Introduction The quotes present a very interesting indication of how most of the investors tend to behave on stock market and are led by the behaviorwhich may be termed as herd behavior. A closer analysis of the information presented in the quote will provide a clear indication of how the stocks are valued by the investors and under what influences.
Evaluating the investments based on the discounted cash flows is considered as the best method to find out the true value of the stocks and any other methods may lead to the different valuation of a security. This paper will therefore reflect upon the use of discounted cash flow method and will discuss whether it is an appropriate method to value investments.
Discounted Cash Flow Method
The given quotes indicate that the general principles adapted by the market participants do not include the use of discounted cash flow method. Most of the market participants use their professional judgment in valuing the securities and their judge their returns rather than using more sophisticated methods to value securities.
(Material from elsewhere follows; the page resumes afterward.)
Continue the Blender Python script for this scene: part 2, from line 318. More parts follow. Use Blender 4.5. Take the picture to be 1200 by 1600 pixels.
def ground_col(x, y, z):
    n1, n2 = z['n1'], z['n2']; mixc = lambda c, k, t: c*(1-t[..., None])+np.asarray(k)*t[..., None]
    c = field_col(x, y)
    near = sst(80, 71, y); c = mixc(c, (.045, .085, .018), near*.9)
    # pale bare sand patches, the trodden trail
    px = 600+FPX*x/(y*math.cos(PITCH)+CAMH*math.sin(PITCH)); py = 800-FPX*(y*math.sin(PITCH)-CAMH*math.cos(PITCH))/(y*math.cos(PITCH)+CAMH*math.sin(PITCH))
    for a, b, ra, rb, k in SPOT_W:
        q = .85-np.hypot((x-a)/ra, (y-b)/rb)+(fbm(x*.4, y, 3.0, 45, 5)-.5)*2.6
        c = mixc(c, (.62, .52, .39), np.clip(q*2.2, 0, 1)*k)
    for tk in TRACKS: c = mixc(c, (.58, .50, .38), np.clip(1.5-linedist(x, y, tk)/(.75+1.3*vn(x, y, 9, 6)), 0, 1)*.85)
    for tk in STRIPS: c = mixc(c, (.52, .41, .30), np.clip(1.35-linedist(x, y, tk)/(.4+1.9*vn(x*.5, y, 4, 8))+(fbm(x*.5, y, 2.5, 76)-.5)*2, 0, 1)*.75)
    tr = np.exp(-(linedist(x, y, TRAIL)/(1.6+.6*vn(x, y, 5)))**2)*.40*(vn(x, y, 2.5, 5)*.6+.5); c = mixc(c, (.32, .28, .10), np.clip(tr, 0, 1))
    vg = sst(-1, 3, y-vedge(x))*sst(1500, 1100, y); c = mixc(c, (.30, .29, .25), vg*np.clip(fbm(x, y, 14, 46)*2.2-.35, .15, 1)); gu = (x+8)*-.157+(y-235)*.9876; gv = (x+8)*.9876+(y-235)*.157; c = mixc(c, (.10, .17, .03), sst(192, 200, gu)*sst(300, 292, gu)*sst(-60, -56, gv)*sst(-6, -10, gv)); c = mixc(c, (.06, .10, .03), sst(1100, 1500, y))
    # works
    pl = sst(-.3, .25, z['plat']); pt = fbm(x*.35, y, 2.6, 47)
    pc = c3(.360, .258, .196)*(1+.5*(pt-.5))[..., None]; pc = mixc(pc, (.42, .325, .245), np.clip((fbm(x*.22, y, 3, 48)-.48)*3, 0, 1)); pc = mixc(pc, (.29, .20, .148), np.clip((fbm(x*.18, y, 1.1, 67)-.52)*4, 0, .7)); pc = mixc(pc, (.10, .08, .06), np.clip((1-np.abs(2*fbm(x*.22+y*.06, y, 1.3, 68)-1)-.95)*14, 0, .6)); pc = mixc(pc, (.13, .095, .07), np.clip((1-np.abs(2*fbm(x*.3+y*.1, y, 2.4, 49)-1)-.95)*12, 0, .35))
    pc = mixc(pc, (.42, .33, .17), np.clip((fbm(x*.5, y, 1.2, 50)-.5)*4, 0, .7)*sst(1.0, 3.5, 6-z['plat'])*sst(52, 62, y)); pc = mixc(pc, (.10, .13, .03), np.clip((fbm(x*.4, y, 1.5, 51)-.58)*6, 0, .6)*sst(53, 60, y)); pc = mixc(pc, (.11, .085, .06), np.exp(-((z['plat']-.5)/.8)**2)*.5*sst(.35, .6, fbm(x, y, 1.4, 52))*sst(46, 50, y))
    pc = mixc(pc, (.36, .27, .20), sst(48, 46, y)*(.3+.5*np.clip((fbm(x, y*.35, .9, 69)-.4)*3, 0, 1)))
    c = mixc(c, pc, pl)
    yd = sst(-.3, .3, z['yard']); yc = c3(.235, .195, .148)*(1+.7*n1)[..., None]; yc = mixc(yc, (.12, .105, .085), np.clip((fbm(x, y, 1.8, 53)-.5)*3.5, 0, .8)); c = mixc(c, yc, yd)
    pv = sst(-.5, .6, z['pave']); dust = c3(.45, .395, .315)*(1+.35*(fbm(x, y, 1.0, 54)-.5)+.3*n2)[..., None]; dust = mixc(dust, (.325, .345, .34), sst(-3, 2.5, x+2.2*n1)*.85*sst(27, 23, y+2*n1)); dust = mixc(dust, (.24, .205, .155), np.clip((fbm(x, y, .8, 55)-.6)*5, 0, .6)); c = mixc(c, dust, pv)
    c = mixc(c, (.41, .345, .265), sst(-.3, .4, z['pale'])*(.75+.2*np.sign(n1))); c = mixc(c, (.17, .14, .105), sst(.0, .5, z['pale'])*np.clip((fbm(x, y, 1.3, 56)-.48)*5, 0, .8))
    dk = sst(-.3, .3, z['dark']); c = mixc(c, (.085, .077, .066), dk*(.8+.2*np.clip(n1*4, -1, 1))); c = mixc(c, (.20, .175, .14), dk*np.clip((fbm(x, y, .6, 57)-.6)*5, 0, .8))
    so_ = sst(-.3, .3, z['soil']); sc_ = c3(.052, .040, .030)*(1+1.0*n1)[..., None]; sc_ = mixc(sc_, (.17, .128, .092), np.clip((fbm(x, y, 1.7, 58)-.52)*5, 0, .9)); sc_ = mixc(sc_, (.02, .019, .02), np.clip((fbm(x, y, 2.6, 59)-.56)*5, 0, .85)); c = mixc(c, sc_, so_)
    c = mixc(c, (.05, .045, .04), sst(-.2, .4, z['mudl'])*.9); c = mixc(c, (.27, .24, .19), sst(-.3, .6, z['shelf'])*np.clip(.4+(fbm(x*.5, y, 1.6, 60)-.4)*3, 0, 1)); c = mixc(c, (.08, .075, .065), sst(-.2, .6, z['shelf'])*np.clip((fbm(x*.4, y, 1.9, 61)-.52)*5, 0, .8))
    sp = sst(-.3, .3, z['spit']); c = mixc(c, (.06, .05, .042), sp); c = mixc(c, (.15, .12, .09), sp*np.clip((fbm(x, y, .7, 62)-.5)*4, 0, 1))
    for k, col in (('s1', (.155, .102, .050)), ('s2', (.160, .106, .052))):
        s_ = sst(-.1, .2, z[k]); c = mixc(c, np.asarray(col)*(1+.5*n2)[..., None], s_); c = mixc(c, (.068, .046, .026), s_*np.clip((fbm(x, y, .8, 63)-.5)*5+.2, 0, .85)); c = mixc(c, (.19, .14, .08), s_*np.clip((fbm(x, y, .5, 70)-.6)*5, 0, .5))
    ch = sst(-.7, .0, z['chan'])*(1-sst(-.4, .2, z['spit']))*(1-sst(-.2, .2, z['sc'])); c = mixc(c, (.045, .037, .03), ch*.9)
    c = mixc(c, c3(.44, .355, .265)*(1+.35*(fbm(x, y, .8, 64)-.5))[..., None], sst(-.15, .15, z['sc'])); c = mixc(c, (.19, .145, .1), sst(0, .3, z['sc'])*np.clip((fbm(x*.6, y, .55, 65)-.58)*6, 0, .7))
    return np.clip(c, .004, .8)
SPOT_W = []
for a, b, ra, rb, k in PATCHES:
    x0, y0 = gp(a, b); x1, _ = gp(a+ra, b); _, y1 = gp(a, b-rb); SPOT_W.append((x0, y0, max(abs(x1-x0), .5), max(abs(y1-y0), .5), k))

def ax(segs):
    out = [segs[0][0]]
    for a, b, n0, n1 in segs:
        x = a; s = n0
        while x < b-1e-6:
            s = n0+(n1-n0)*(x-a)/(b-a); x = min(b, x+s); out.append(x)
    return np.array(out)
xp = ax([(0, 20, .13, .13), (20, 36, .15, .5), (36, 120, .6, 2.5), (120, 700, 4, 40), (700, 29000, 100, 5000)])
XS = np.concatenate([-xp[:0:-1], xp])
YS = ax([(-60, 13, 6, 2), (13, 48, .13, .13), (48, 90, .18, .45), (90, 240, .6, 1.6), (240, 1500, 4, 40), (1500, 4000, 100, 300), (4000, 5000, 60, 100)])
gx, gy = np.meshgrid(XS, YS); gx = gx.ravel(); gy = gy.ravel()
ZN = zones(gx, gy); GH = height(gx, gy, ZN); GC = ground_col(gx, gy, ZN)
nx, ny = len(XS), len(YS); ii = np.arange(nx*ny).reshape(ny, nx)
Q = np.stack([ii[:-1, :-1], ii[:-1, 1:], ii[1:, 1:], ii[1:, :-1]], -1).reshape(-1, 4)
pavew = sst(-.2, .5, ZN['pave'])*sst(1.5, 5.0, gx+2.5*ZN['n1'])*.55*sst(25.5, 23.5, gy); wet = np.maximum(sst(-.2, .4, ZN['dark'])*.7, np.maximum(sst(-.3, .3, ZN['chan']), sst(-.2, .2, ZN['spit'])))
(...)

Literature on investment and corporate finance indicates that the best method to find out the value of any investment is to discount the future stream of cash flows that an investor expects to receive with an appropriate discount rate. This discounting of future cash flows i. e. dividends, therefore lead to finding out the intrinsic value of an investment. The critical difference between intrinsic value of any investment and its market price lies in the fact that intrinsic value is what the value of security should have been and market price is the actual money placed by the market on that security. The difference between the two values therefore indicates whether a security is under-valued or over-valued. Value investors therefore often tend to find out this difference in order to make their investment decisions.
It is also important to note that the discounted cash flow method takes into account the element of risk which other methods fail to integrate. The discount rate which is used to discount the future streams of cash flows takes into account the risk premium which compensates an investor for taking risk by buying a particular security. Discount rate is often calculated with the help of Capital Asset Pricing model which is based upon the risk free rate, the correlation of individual security returns with that of the market returns and the market risk premium. Thus if an investor uses discounted cash flow method to find the true value of an investment, the element of risk is already incorporated in the value based on the overall risk profile of the security.
Conclusion
Investors often make decisions based on their gut feelings and tend to over-react or under-react to the short term market swings and subsequently make their investment strategies based on such information. More prudent approach however will require the proper use of discounted cash flow methods to find the true value of the securities and than subsequently base the decision on this value.